While Tanke is the longest serving employee at the renowned Royal Tyrell Museum, with more than 30 years experience, the expedition is a personal quest. He has sunk more than $9,000 of his own savings into his dream and will use vacation time to make the five-week journey beginning June 29 from the boat launch near Bower Ponds to his destination at Dinosaur Provincial Park near Brooks on Aug. 7 when a public celebration of the journey will be held. Additional funding has come from a number of sponsors including Calgary’s Dinosaur Research Institute.

Joining him on his expedition will be nearly two dozen researchers, paleontology students and other dinosaur enthusiasts, who will come aboard for a few days each. Tanke’s girlfriend Patty Ralrick, a University of Calgary paleontologist, has signed on as cook and is already perfecting century-old recipes that can be cooked on a wood stove.

A children’s author will also join him and they hope to turn his quest into a book for children encouraging them to pursue their passions and follow their imaginations.

The expedition is more than an exercise in taking a walk in the hob-nailed shoes of early dinosaur hunters. It is also meant to be a voyage of discovery.

More than a half-century has passed since any extensive dinosaur hunting expeditions have scoured the escarpments along the river for signs of ancient bones and fossils.

“A lot of these areas along the river have never been systematically surveyed like they were by scow expeditions between 1910 and 1916.

“Most of the subsequent work has been picking a specific area and kind of blitzing it for a month or two, or in some cases just for a few days.”

Since about 1950 most of the dinosaur hunting as amounted to “pin-prick looks” of short duration and of nowhere near the scope he plans.

“I’m hoping — I shouldn’t even say hoping — because I’m pretty confident we’ll find more dinosaur bones, new dinosaur bone beds and things like that.”

In an environment where wind and water can wear away a centimetre of sandstone a year, 60 to 70 cm of the banks may have been carved away since the last big expeditions floated by.

“The erosion rate of the Badlands is quite high. We often say to the public, one rain and you can find something new.”

The lazy journey down the river won’t allow time for any proper excavation so all discoveries will be photographed, mapped with GPS technology and left to be studied at a later date. The exact distance hasn’t been determined but the trip will be in the neighbourhood of 400 km.

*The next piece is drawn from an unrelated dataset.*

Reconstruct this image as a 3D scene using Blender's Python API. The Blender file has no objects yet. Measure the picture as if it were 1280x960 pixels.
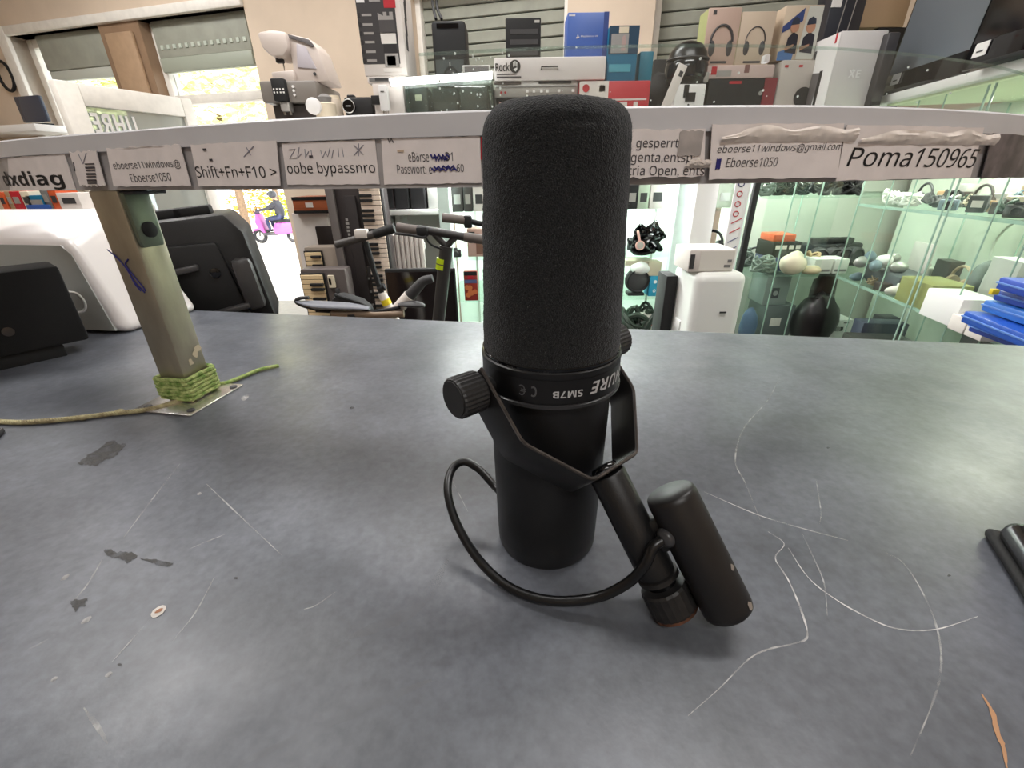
import bpy, bmesh, math, random
from mathutils import Vector, Matrix, noise
rng = random.Random(7)
S = bpy.context.scene
C = S.collection
PI = math.pi

# ------------------------------------------------------------------ camera
F_PX = 550.0
CAM_H = 0.23                                    # camera above the counter top (z = 0)
TH = math.atan2(F_PX, 1164.0)                   # pitch down
PH = -math.asin(18 / 1164)                      # roll
_R0 = Vector((1, 0, 0)); _U0 = Vector((0, math.sin(TH), math.cos(TH))); FW = Vector((0, math.cos(TH), -math.sin(TH)))
RT = math.cos(PH) * _R0 + math.sin(PH) * _U0
UP = -math.sin(PH) * _R0 + math.cos(PH) * _U0
EYE = Vector((0, 0, CAM_H))
cd = bpy.data.cameras.new('camera'); cam = bpy.data.objects.new('camera', cd); C.objects.link(cam)
cd.sensor_width = 36; cd.lens = F_PX / 1280 * 36; cd.clip_start = 0.01; cd.clip_end = 200
cam.matrix_world = Matrix(((RT.x, UP.x, -FW.x, 0), (RT.y, UP.y, -FW.y, 0), (RT.z, UP.z, -FW.z, CAM_H), (0, 0, 0, 1)))
S.camera = cam

# ------------------------------------------------------------------ world, sun, lamps, exposure
w = bpy.data.worlds.new('sky'); S.world = w; w.use_nodes = True
bg = w.node_tree.nodes['Background']; bg.inputs['Color'].default_value = (0.93, 0.97, 1.0, 1); bg.inputs['Strength'].default_value = 3.0
sd = bpy.data.lights.new('sun', 'SUN'); sd.energy = 11.0; sd.angle = 0.02; sd.color = (1, 0.96, 0.88)
sun = bpy.data.objects.new('sun', sd); C.objects.link(sun); sun.rotation_euler = (math.radians(38), math.radians(22), 0)
S.view_settings.view_transform = 'Standard'; S.view_settings.look = 'None'
S.view_settings.gamma = 1; S.view_settings.use_curve_mapping = False; S.view_settings.exposure = 0.35
def area(name, loc, sx, sy, energy, color=(1, 1, 1), rot=(0, 0, 0)):
    l = bpy.data.lights.new(name, 'AREA'); l.shape = 'RECTANGLE'; l.size = sx; l.size_y = sy; l.energy = energy; l.color = color
    o = bpy.data.objects.new(name, l); C.objects.link(o); o.location = loc; o.rotation_euler = rot
    return o
CEIL = 2.0
CEILING_LAMPS = [(-1.3, 1.2, 26), (0.75, 0.75, 20), (-0.3, 2.2, 23), (0.2, -1.2, 20), (-2.6, 2.7, 26)]  # last lamp is added, to brighten the window wall
for x, y, e in CEILING_LAMPS:
    area('ceiling_light', (x, y, CEIL - 0.06), 1.2, 0.3, e, (1, 0.98, 0.96))

# ------------------------------------------------------------------ pixel rays (photo pixels to points at a real depth)
def ray(px, py): return FW + RT * ((px - 640) / F_PX) - UP * ((py - 480) / F_PX)
def atz(px, py, z):
    d = ray(px, py); return EYE + d * ((z - CAM_H) / d.z)
def aty(px, py, y):
    d = ray(px, py); return EYE + d * (y / d.y)
def atx(px, py, x):
    d = ray(px, py); return EYE + d * (x / d.x)
def proj(p):
    d = Vector(p) - EYE; z = d.dot(FW); return (640 + F_PX * d.dot(RT) / z, 480 - F_PX * d.dot(UP) / z)

# ------------------------------------------------------------------ materials
def lin(c):
    f = lambda v: v / 12.92 if v <= 0.04045 else ((v + 0.055) / 1.055) ** 2.4
    return tuple(f(v / 255) for v in c) + (1,)
_mats = {}
def mat(name, c, rough=0.5, metal=0.0, spec=0.5, var=0.0, vscale=20, bump=0.0, bscale=200, emit=0.0, stretch=None, c2=None, lo=0.35, hi=0.65):
    if name in _mats: return _mats[name]
    m = bpy.data.materials.new(name); m.use_nodes = True; nt = m.node_tree; p = nt.nodes['Principled BSDF']
    p.inputs['Base Color'].default_value = lin(c); p.inputs['Roughness'].default_value = rough
    p.inputs['Metallic'].default_value = metal; p.inputs['Specular IOR Level'].default_value = spec
    if var or bump or c2:
        tc = nt.nodes.new('ShaderNodeTexCoord'); mp = nt.nodes.new('ShaderNodeMapping'); nt.links.new(tc.outputs['Object'], mp.inputs[0])
        if stretch: mp.inputs['Scale'].default_value = stretch
    if var or c2:
        n = nt.nodes.new('ShaderNodeTexNoise'); n.inputs['Scale'].default_value = vscale; n.inputs['Detail'].default_value = 6; nt.links.new(mp.outputs[0], n.inputs[0])
        r = nt.nodes.new('ShaderNodeValToRGB'); nt.links.new(n.outputs[0], r.inputs[0])
        a = lin(c)
        r.color_ramp.elements[0].position = lo; r.color_ramp.elements[1].position = hi
        if c2: r.color_ramp.elements[0].color = a; r.color_ramp.elements[1].color = lin(c2)
        else:
            r.color_ramp.elements[0].color = tuple(v * (1 - var) for v in a[:3]) + (1,); r.color_ramp.elements[1].color = tuple(min(1, v * (1 + var)) for v in a[:3]) + (1,)
        nt.links.new(r.outputs[0], p.inputs['Base Color'])
    if bump:
        n = nt.nodes.new('ShaderNodeTexNoise'); n.inputs['Scale'].default_value = bscale; n.inputs['Detail'].default_value = 4; nt.links.new(mp.outputs[0], n.inputs[0])
        b = nt.nodes.new('ShaderNodeBump'); b.inputs['Strength'].default_value = bump; b.inputs['Distance'].default_value = 0.001; nt.links.new(n.outputs[0], b.inputs['Height']); nt.links.new(b.outputs[0], p.inputs['Normal'])
    if emit: p.inputs['Emission Color'].default_value = lin(c); p.inputs['Emission Strength'].default_value = emit
    _mats[name] = m; return m
def glass(name, tint, haze=0.03, refl=0.07, hazec=(200, 215, 205)):
    m = bpy.data.materials.new(name); m.use_nodes = True; nt = m.node_tree; nt.nodes.remove(nt.nodes['Principled BSDF']); out = nt.nodes['Material Output']
    t = nt.nodes.new('ShaderNodeBsdfTransparent'); t.inputs[0].default_value = lin(tint)
    g = nt.nodes.new('ShaderNodeBsdfGlossy'); g.inputs['Roughness'].default_value = 0.03; g.inputs[0].default_value = (1, 1, 1, 1)
    d = nt.nodes.new('ShaderNodeBsdfDiffuse'); d.inputs[0].default_value = lin(hazec)
    m1 = nt.nodes.new('ShaderNodeMixShader'); m1.inputs[0].default_value = refl; nt.links.new(t.outputs[0], m1.inputs[1]); nt.links.new(g.outputs[0], m1.inputs[2])
    m2 = nt.nodes.new('ShaderNodeMixShader'); m2.inputs[0].default_value = haze; nt.links.new(m1.outputs[0], m2.inputs[1]); nt.links.new(d.outputs[0], m2.inputs[2])
    nt.links.new(m2.outputs[0], out.inputs[0]); return m
def worn(name, c, alpha_lo, alpha_hi, scale=60):      # thin wear marks broken up by noise
    m = mat(name, c, 0.6); nt = m.node_tree; p = nt.nodes['Principled BSDF']
    tc = nt.nodes.new('ShaderNodeTexCoord'); n = nt.nodes.new('ShaderNodeTexNoise'); n.inputs['Scale'].default_value = scale; n.inputs['Detail'].default_value = 5
    mr = nt.nodes.new('ShaderNodeMapRange'); mr.inputs[1].default_value = 0.35; mr.inputs[2].default_value = 0.65; mr.inputs[3].default_value = alpha_lo; mr.inputs[4].default_value = alpha_hi
    nt.links.new(tc.outputs['Object'], n.inputs[0]); nt.links.new(n.outputs[0], mr.inputs[0]); nt.links.new(mr.outputs[0], p.inputs['Alpha']); return m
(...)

The days of Barnum Brown, when bones were chipped and loaded into wagons as fast as they could be found are gone. Modern dinosaur hunters take a much more cautious and deliberate approach.

Tanke also plans to explore dinosaur bone quarries left by previous teams. He has spent years researching sites by combing old newspaper accounts, scouring archives and other sources and has compiled a list of three dozen former bone sites. In many cases, bones and other valuable material can be found in the “trash” left behind by those expeditions.